I thought I would want/need to write more but it’s been a very good week.  I did yoga 2/7 and 30 min Wii free step 5/7.  I am not terribly worried about the yoga because while I enjoy it and think it has certain benefits, I don’t think it’s much of an impact in the weight loss area.  Still I’d like to squeeze in a little more.  Eating has come amazingly easy.  I was a hardcore low-fat, Stop the Insanity follower back in the nineties.  And I’ve fallen back into step quite easily.  I even bought a bag of York peppermint patties and popped a candy every time I had a chocolate craving.  CANDY!  And still lost two pounds.  I can do this!

002

Well, I had actually planned to do MORE than I did today which was about 45 minutes of yoga and 30 minutes of free step on the Wii.  But I’ll take it.  I think I should start every day with yoga.  It feels really good to get everything all stretched out first thing in the day.

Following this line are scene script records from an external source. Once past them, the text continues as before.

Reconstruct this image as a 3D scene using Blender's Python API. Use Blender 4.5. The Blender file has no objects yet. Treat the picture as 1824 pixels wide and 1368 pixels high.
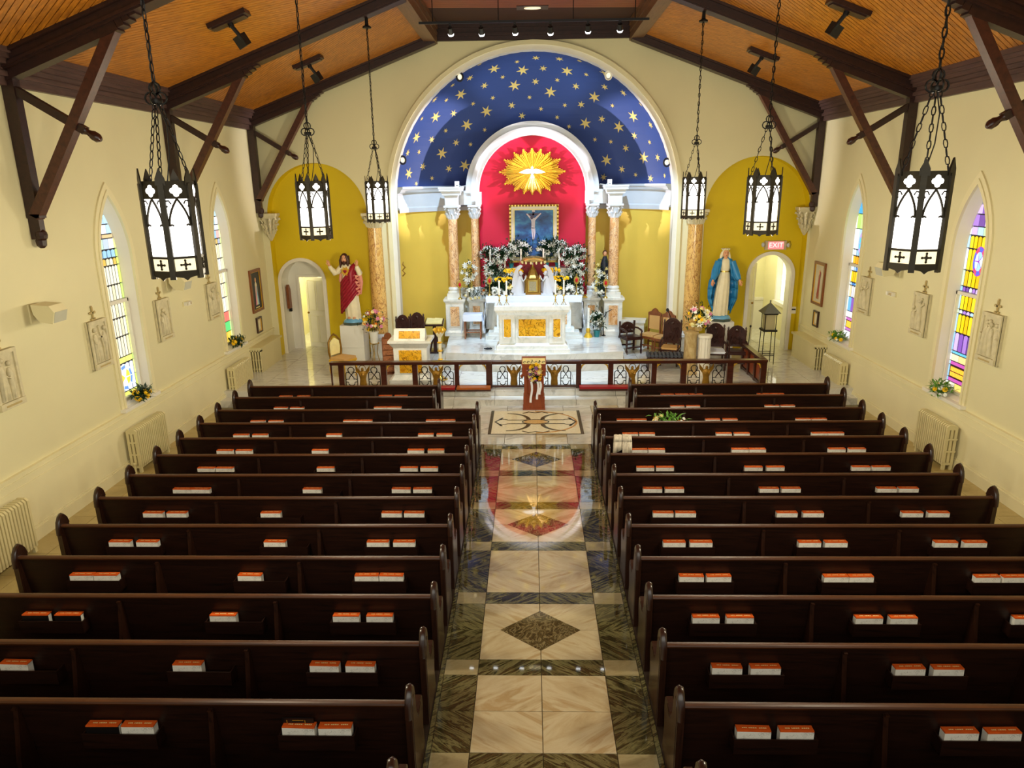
import bpy, bmesh, math, random
from mathutils import Vector, Matrix
random.seed(7)
PI = math.pi; sin = math.sin; cos = math.cos
scene = bpy.context.scene
C = scene.collection
# ------------------------------------------------------------------ camera
FPX, PITCH, YAW, ROLL = 1264.6, 0.2783, 0.0280, -0.0129
CAM = Vector((-0.0973, 0.0, 5.3))
_f = Vector((-sin(YAW) * cos(PITCH), cos(YAW) * cos(PITCH), -sin(PITCH)))
_r0 = Vector((cos(YAW), sin(YAW), 0)); _u0 = _r0.cross(_f)
_r = cos(ROLL) * _r0 + sin(ROLL) * _u0
_u = -sin(ROLL) * _r0 + cos(ROLL) * _u0
cd = bpy.data.cameras.new('camera'); cam = bpy.data.objects.new('camera', cd); C.objects.link(cam)
cd.sensor_fit = 'HORIZONTAL'; cd.sensor_width = 36.0; cd.lens = FPX / 1824 * 36.0
cam.matrix_world = Matrix(((_r.x, _u.x, -_f.x, CAM.x), (_r.y, _u.y, -_f.y, CAM.y), (_r.z, _u.z, -_f.z, CAM.z), (0, 0, 0, 1)))
cd.clip_end = 200
scene.camera = cam
def at(px, py, Y=None, X=None, Z=None):
    """the point where the sight line of photo pixel (px, py) meets a plane of the room"""
    d = _r * ((px - 912) / FPX) - _u * ((py - 684) / FPX) + _f
    if Y is not None: t = (Y - CAM.y) / d.y
    elif X is not None: t = (X - CAM.x) / d.x
    else: t = (Z - CAM.z) / d.z
    return CAM + d * t
# ------------------------------------------------------------------ colour management, world, lights
scene.view_settings.view_transform = 'Standard'; scene.view_settings.look = 'None'
scene.view_settings.gamma = 1.0; scene.view_settings.use_curve_mapping = False
scene.view_settings.exposure = 0.0
w = bpy.data.worlds.new('world'); scene.world = w; w.use_nodes = True
w.node_tree.nodes['Background'].inputs['Color'].default_value = (0.97, 0.97, 0.86, 1)
w.node_tree.nodes['Background'].inputs['Strength'].default_value = 0.45
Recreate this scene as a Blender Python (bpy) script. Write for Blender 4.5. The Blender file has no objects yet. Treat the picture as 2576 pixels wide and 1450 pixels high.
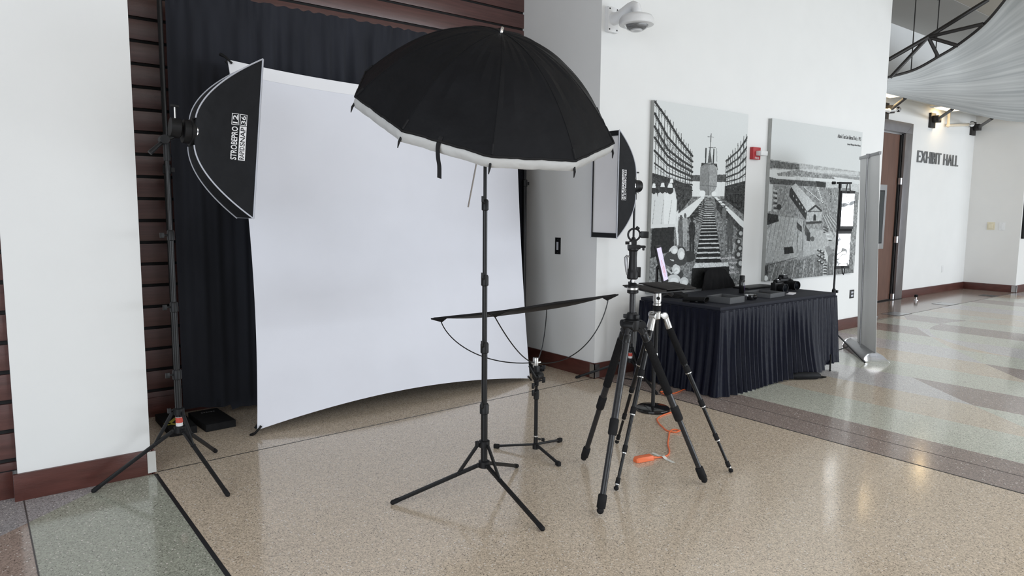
import bpy, bmesh, math, random
import numpy as np
from mathutils import Vector as V, Matrix as M
random.seed(7)
PI = math.pi
SC = bpy.context.scene
COL = SC.collection

# ---------------------------------------------------------------- camera, world, lights, exposure
cd = bpy.data.cameras.new('camera'); cam = bpy.data.objects.new('camera', cd); COL.objects.link(cam)
cd.sensor_fit = 'HORIZONTAL'; cd.sensor_width = 36; cd.lens = 24.52; cd.clip_start = .05; cd.clip_end = 200
yaw, pit, rol = math.radians(52.0387), math.radians(6.3621), math.radians(.46897)
fw = V((math.cos(yaw)*math.cos(pit), math.sin(yaw)*math.cos(pit), -math.sin(pit)))
rt = V((math.sin(yaw), -math.cos(yaw), 0)); up = rt.cross(fw)
r2 = math.cos(rol)*rt + math.sin(rol)*up; u2 = -math.sin(rol)*rt + math.cos(rol)*up
cam.matrix_world = M(((r2.x, u2.x, -fw.x, 0), (r2.y, u2.y, -fw.y, 0), (r2.z, u2.z, -fw.z, 1.5), (0, 0, 0, 1)))
SC.camera = cam
SC.view_settings.view_transform = 'Standard'; SC.view_settings.look = 'None'
SC.view_settings.gamma = 1; SC.view_settings.use_curve_mapping = False
SC.view_settings.exposure = 0.0

wd = bpy.data.worlds.new('daylight'); SC.world = wd; wd.use_nodes = True
bg = wd.node_tree.nodes['Background']; bg.inputs[0].default_value = (.90, .95, 1.0, 1); bg.inputs[1].default_value = .45

def area_light(name, loc, rot, sx, sy, power, col):
    l = bpy.data.lights.new(name, 'AREA'); l.shape = 'RECTANGLE'; l.size = sx; l.size_y = sy; l.energy = power; l.color = col
    o = bpy.data.objects.new(name, l); COL.objects.link(o); o.location = loc; o.rotation_euler = rot
    return o
# daylight through the glazed front of the hall, behind the photographer
area_light('window_daylight', (14.5, -7.4, 1.3), (PI/2, 0, 0), 18, 2.4, 1150, (.88, .94, 1.0))
# unseen overhead fill light, added to brighten the hall floor
area_light('ceiling_fill', (8, -3.4, 4.45), (0, 0, 0), 16, 5.0, 460, (.94, .97, 1.0))
# fill light added out of view on the left to lift the column's shaded face
area_light('side_fill', (-3.4, -2.2, 2.0), (0, -PI/2, 0), 3.6, 7.5, 350, (.88, .94, 1.0))

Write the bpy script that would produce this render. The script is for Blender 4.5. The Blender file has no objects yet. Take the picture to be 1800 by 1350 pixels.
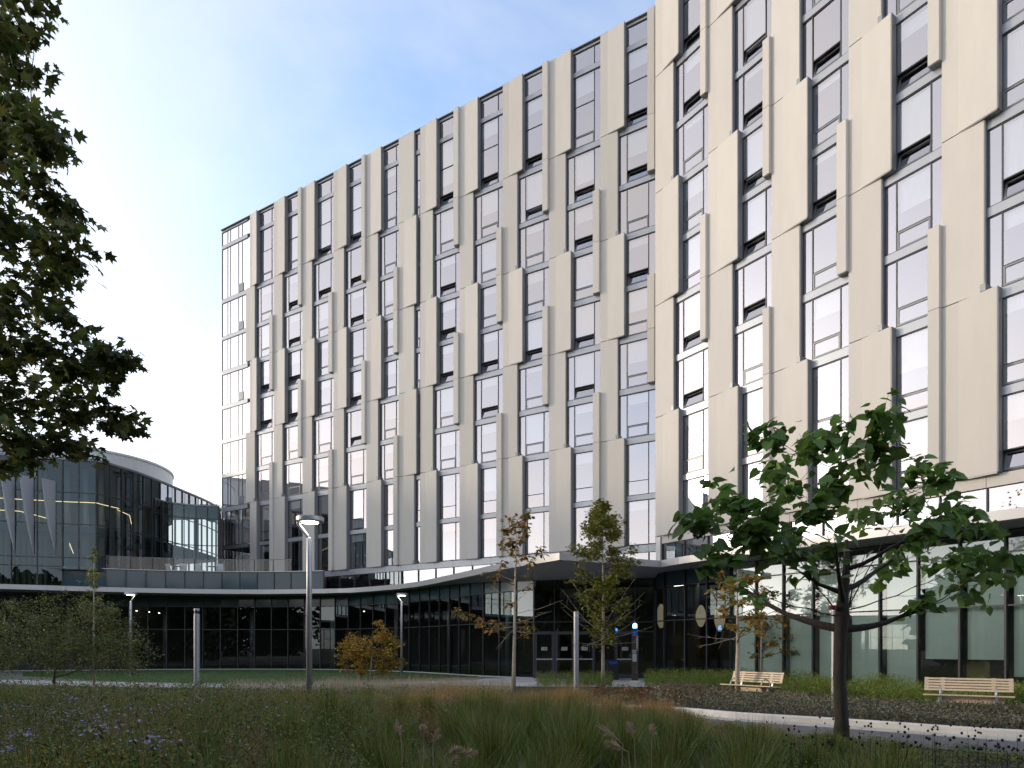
import bpy, math, random
import numpy as np
from mathutils import Vector, Matrix

R = math.radians
scene = bpy.context.scene
COL = scene.collection

# ------------------------------------------------------------------ camera
FPX, HZ, CZ = 1200.0, 1139.0, 1.65        # focal length (px of an 1800 wide frame), horizon row, eye height
cam_d = bpy.data.cameras.new('camera')
cam = bpy.data.objects.new('camera', cam_d)
COL.objects.link(cam)
cam.location = (0, 0, CZ)
cam.rotation_euler = (R(90), 0, 0)
cam_d.sensor_width = 36.0
cam_d.lens = FPX / 1800.0 * 36.0
cam_d.shift_y = (HZ - 675.0) / 1800.0
cam_d.clip_start = 0.1
cam_d.clip_end = 4000
scene.camera = cam

# ------------------------------------------------------------------ world and sun
SUN_EL, SUN_AZ = 12.6, 280.0                # azimuth clockwise from +Y : the sun stands to the left
world = bpy.data.worlds.new('World')
scene.world = world
world.use_nodes = True
wn, wl = world.node_tree.nodes, world.node_tree.links
wn.clear()
def WN(t, **kw):
    n = wn.new(t)
    for k, v in kw.items():
        setattr(n, k, v)
    return n
sky = WN('ShaderNodeTexSky', sky_type='NISHITA', sun_disc=False, sun_elevation=R(SUN_EL), sun_rotation=R(SUN_AZ),
         altitude=100.0, air_density=1.0, dust_density=0.7, ozone_density=3.0)
hsv = WN('ShaderNodeHueSaturation'); hsv.inputs['Saturation'].default_value = 0.88; wl.new(sky.outputs[0], hsv.inputs['Color'])
tc = WN('ShaderNodeTexCoord')
sep = WN('ShaderNodeSeparateXYZ')
wl.new(tc.outputs['Generated'], sep.inputs[0])
zc = WN('ShaderNodeMath', operation='MAXIMUM'); wl.new(sep.outputs['Z'], zc.inputs[0]); zc.inputs[1].default_value = 0.0
za = WN('ShaderNodeMath', operation='ADD'); wl.new(zc.outputs[0], za.inputs[0]); za.inputs[1].default_value = 0.22
dx = WN('ShaderNodeMath', operation='DIVIDE'); wl.new(sep.outputs['X'], dx.inputs[0]); wl.new(za.outputs[0], dx.inputs[1])
dy = WN('ShaderNodeMath', operation='DIVIDE'); wl.new(sep.outputs['Y'], dy.inputs[0]); wl.new(za.outputs[0], dy.inputs[1])
cmb = WN('ShaderNodeCombineXYZ'); wl.new(dx.outputs[0], cmb.inputs[0]); wl.new(dy.outputs[0], cmb.inputs[1])
noi = WN('ShaderNodeTexNoise'); noi.inputs['Scale'].default_value = 1.15; noi.inputs['Detail'].default_value = 7.0
noi.inputs['Roughness'].default_value = 0.56; noi.inputs['Distortion'].default_value = 0.35
wmap = WN('ShaderNodeMapping'); wmap.inputs['Location'].default_value = (3.1, 0.4, 0.0); wmap.inputs['Scale'].default_value = (0.8, 1.0, 1.0)
wl.new(cmb.outputs[0], wmap.inputs[0]); wl.new(wmap.outputs[0], noi.inputs['Vector'])
crp = WN('ShaderNodeMapRange', interpolation_type='SMOOTHSTEP')
crp.inputs['From Min'].default_value = 0.44; crp.inputs['From Max'].default_value = 0.74
crp.inputs['To Min'].default_value = 0.0; crp.inputs['To Max'].default_value = 0.85
wl.new(noi.outputs['Fac'], crp.inputs['Value'])
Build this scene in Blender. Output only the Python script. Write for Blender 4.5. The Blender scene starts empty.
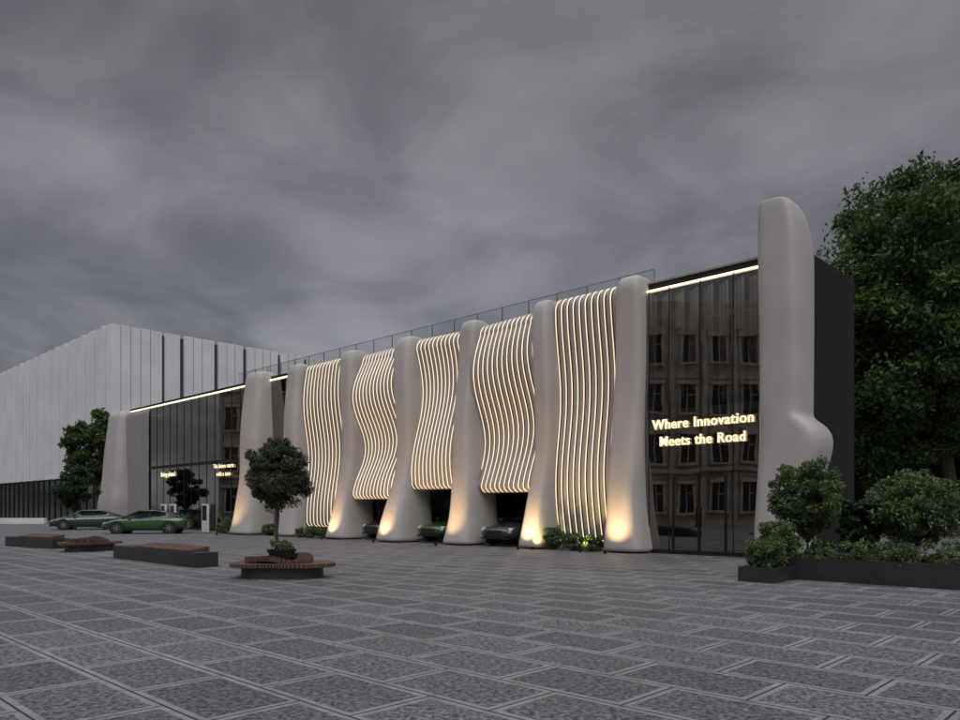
import bpy, bmesh, math, random
import numpy as np
from mathutils import Vector, Matrix
random.seed(7); RNG=np.random.default_rng(7)
sc=bpy.context.scene
F=741.0; HZ=508.0; CH=1.5
D1=Vector((-0.722,0.692,0)).normalized(); D2=Vector((-D1.y,D1.x,0))*-1; P0=Vector((5.27,24.7,0))
UP=Vector((0,0,1))
def W(s,o,z): return P0+D1*s-D2*o+UP*z
# ------------------------------------------------------------ materials
def mat(name,col,rough=.6,metal=0,var=.12,vscale=3.0,bump=0,bscale=40,emit=None,es=0,coord='Object',spec=.5,coat=0):
    m=bpy.data.materials.new(name); m.use_nodes=True; nt=m.node_tree; N=nt.nodes; L=nt.links
    b=N['Principled BSDF']; b.inputs['Roughness'].default_value=rough; b.inputs['Metallic'].default_value=metal
    b.inputs['Specular IOR Level'].default_value=spec; b.inputs['Coat Weight'].default_value=coat
    tc=N.new('ShaderNodeTexCoord')
    n=N.new('ShaderNodeTexNoise'); n.inputs['Scale'].default_value=vscale; n.inputs['Detail'].default_value=6
    L.new(tc.outputs[coord],n.inputs['Vector'])
    r=N.new('ShaderNodeValToRGB'); c=Vector(col[:3])
    r.color_ramp.elements[0].position=.3; r.color_ramp.elements[1].position=.7
    r.color_ramp.elements[0].color=(*(c*(1-var)),1); r.color_ramp.elements[1].color=(*(c*(1+var)),1)
    L.new(n.outputs['Fac'],r.inputs['Fac']); L.new(r.outputs['Color'],b.inputs['Base Color'])
    if bump:
        n2=N.new('ShaderNodeTexNoise'); n2.inputs['Scale'].default_value=bscale; n2.inputs['Detail'].default_value=5
        L.new(tc.outputs[coord],n2.inputs['Vector'])
        bp=N.new('ShaderNodeBump'); bp.inputs['Strength'].default_value=bump; bp.inputs['Distance'].default_value=.02
        L.new(n2.outputs['Fac'],bp.inputs['Height']); L.new(bp.outputs['Normal'],b.inputs['Normal'])
    if emit:
        b.inputs['Emission Color'].default_value=(*emit,1); b.inputs['Emission Strength'].default_value=es
        m.cycles.emission_sampling='NONE'
    return m
def glassmat(name,tint,refl,rc=.8):
    m=bpy.data.materials.new(name); m.use_nodes=True; nt=m.node_tree; N=nt.nodes; L=nt.links
    N.remove(N['Principled BSDF']); out=N['Material Output']
    t=N.new('ShaderNodeBsdfTransparent'); t.inputs['Color'].default_value=(*tint,1)
    g=N.new('ShaderNodeBsdfGlossy'); g.inputs['Roughness'].default_value=.012; g.inputs['Color'].default_value=(rc,rc*.98,rc*.96,1)
    if refl>.1:
        tc=N.new('ShaderNodeTexCoord'); n=N.new('ShaderNodeTexNoise'); n.inputs['Scale'].default_value=.55; n.inputs['Detail'].default_value=1; L.new(tc.outputs['Object'],n.inputs['Vector'])
        bp=N.new('ShaderNodeBump'); bp.inputs['Strength'].default_value=.09; bp.inputs['Distance'].default_value=.06; L.new(n.outputs['Fac'],bp.inputs['Height']); L.new(bp.outputs[0],g.inputs['Normal'])
    lw=N.new('ShaderNodeFresnel'); lw.inputs['IOR'].default_value=1.5
    ad=N.new('ShaderNodeMath'); ad.operation='ADD'; ad.inputs[1].default_value=refl; ad.use_clamp=True
    L.new(lw.outputs[0],ad.inputs[0])
    mx=N.new('ShaderNodeMixShader'); L.new(ad.outputs[0],mx.inputs[0]); L.new(t.outputs[0],mx.inputs[1]); L.new(g.outputs[0],mx.inputs[2])
    L.new(mx.outputs[0],out.inputs['Surface']); return m
def leafmat(name,c1,c2,scale=1.5):
    m=bpy.data.materials.new(name); m.use_nodes=True; nt=m.node_tree; N=nt.nodes; L=nt.links
    b=N['Principled BSDF']; b.inputs['Roughness'].default_value=.5; b.inputs['Specular IOR Level'].default_value=.35
    g=N.new('ShaderNodeNewGeometry'); n=N.new('ShaderNodeTexNoise'); n.inputs['Scale'].default_value=scale; n.inputs['Detail'].default_value=3
    L.new(g.outputs['Position'],n.inputs['Vector'])
    ad=N.new('ShaderNodeMath'); ad.operation='MULTIPLY_ADD'; ad.inputs[1].default_value=.45
    L.new(g.outputs['Random Per Island'],ad.inputs[0]); L.new(n.outputs['Fac'],ad.inputs[2])
    r=N.new('ShaderNodeValToRGB'); r.color_ramp.elements[0].position=.45; r.color_ramp.elements[1].position=.95
    r.color_ramp.elements[0].color=(*c1,1); r.color_ramp.elements[1].color=(*c2,1)
    L.new(ad.outputs[0],r.inputs['Fac']); L.new(r.outputs['Color'],b.inputs['Base Color'])
    tr=N.new('ShaderNodeBsdfTranslucent'); L.new(r.outputs['Color'],tr.inputs['Color'])
    mx=N.new('ShaderNodeMixShader'); mx.inputs[0].default_value=.3
    L.new(b.outputs[0],mx.inputs[1]); L.new(tr.outputs[0],mx.inputs[2]); L.new(mx.outputs[0],N['Material Output'].inputs['Surface'])
    return m
M={}
M['plaster']=mat('pillar_plaster',(.47,.435,.41),.5,var=.07,vscale=.8,bump=.14,bscale=26)
M['slat']=mat('slat_offwhite',(.36,.34,.33),.5,var=.06,vscale=2)
M['back']=mat('panel_backing',(.045,.04,.038),.7)
M['led']=mat('led_strip',(.8,.7,.5),.5,emit=(1.0,.79,.54),es=1.05)
M['ledtop']=mat('led_top',(.8,.7,.5),.5,emit=(1.0,.80,.52),es=1.9)
M['dark']=mat('dark_cladding',(.012,.012,.013),.65,var=.25,vscale=1.2,spec=.25)
M['darkm']=mat('dark_metal',(.03,.03,.032),.4,metal=.6)
M['coping']=mat('parapet_coping',(.28,.27,.265),.5)
M['concrete']=mat('concrete',(.25,.245,.24),.8,var=.15,bump=.2)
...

I had some oatmeal for breakfast, a sandwich for lunch.  Trust me, I’d have more but we desperately need groceries and it was bitterly cold and wet outside today and my husband went off to work with my heavy coat in his truck.  So no, I did not get to the grocery store.  I’m not sure what I am whipping up for dinner.  Something involving pasta, broccoli and chicken, maybe I’ll throw in some peas or carrots.  Or both!  I should probably then plan a menu and make a shopping list for the week so I am prepared tomorrow.

Food Log

Exercise Log

001

Well.  I had this long post written about how I came to be here and what my plan is.  But then it was eaten.  I clicked publish and “poof” it was gone.  So, hi.  I’m me and need to lose 60-ish pounds.  Have a plan, gonna start tomorrow.  I guess I’ll just write about it as I go.

*note to self* Hit save from now on before hitting publish.